Date: Apr 12, 2017

If you as a shipper have a vendor agreement with a buyer that calls for specified arrival conditions such as maximum pulp temperature than this is a blog for you!

An example, this type of vendor agreement clause would be if your customer stipulates the product must pulp 41° or lower on arrival for the buyer to accept the product.  If the product were to pulp above 41°, the buyer would have the right to reject the product back to you the shipper with or without the benefit of a USDA inspection scoring condition defects.  When this occurs and your customer rejects your product due to the fact the pulp temperatures are above the maximum allowable limit pursuant to the vendor agreement, in this example 41°, one would ask themselves who was at fault and does a claim exist?

When you run into a situation like this, it’s usually with a valued customer, to whom you would not want to pursue any type of claim procedure against.  Therefore, that leaves the carrier as the potential individual allegedly responsible for the high pulp temperatures of the product a destination.  When determining a carrier claim the key is determining what you were damaged monetarily and what was the physical damage to the product.  Hence, you have two burdens, first the carrier’s mishandling caused physical damage to the product and second you suffered a monetary loss.  For the physical damage it is necessary to secure USDA inspection on the product as soon as possible.  If the pulp temperatures were elevated at destination and the USDA inspection reveals condition defects associated with those high temperatures, you’re on your way with a potential claim against the carrier.  However, in the event the USDA inspection reflects little to no condition defects and meets good delivery guidelines, it will be difficult to successfully pursue a claim against the carrier.  If the USDA inspection reveals that the product is in a very merchantable condition, although you may have suffered a monetary loss one cannot allege that the carrier’s mishandling of the shipment caused physical damage to the product.

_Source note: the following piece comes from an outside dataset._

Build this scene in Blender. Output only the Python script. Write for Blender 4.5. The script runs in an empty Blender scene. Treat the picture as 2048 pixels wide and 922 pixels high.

Without evidence that the product has deteriorated due to carrier negligence it will be extremely difficult in pursuing a successful carrier claim.  One important thing to keep in mind when shipping under a specified vender agreement like this, you are usually dealing with a customer that also utilizes preferred carriers.  Your customer’s preferred carrier is also likely to be subject to a similar agreement and no doubt fully aware of strict temperature requirements.  For this reason, I would strongly recommend you inform the carrier or its driver at shipping point of the pulp temperature requirement of the product at destination.

Now let say your product arrives at your customer’s place of business with elevated pulp temperatures and you customer rejects the product. What should you do as a shipper when the product is rejected for elevated pulp temperatures? The first and foremost thing a shipper needs to do is get a USDA inspection to report condition defects, and if your product is reflecting excess condition defects you have an easy truck claim. On the other hand if the product is in good shape and meets good arrival guidelines you are likely face difficulty pursuing a settlement with the carrier. Now the burden is on you as the shipper to demonstrate that the carrier damaged the product in transit and because of this fact you are entitled to be paid.  Unfortunately it rarely works out that way.  The most critical thing to do on your part is to secure a USDA inspection, with no inspection you most likely have no claim, as a carrier will generally require proof the product was damaged.

Since these types of supplier agreements are getting more common, I would recommend that these sales be Delivered sales to your customer and not FOB sales. Let’s face it, if there is going to be a carrier claim involved, your customer will be looking to you to pursue it and not them.  At least if you are controlling the freight bill you may have a little more negotiating power.

On a final note I cannot over emphasize the need to see the procedure through to the end.  Do not simply abandon or reject a shipment to the carrier and expect to be paid.  Working with the carrier to move a shipment for salvage sale does not mean that you are relieving the carrier from any potential liability.  Make it clear to the carrier that you are assisting in arranging a prompt and efficient sale to minimize any further loss for all concerned. And always, always document every step so there is no misunderstanding.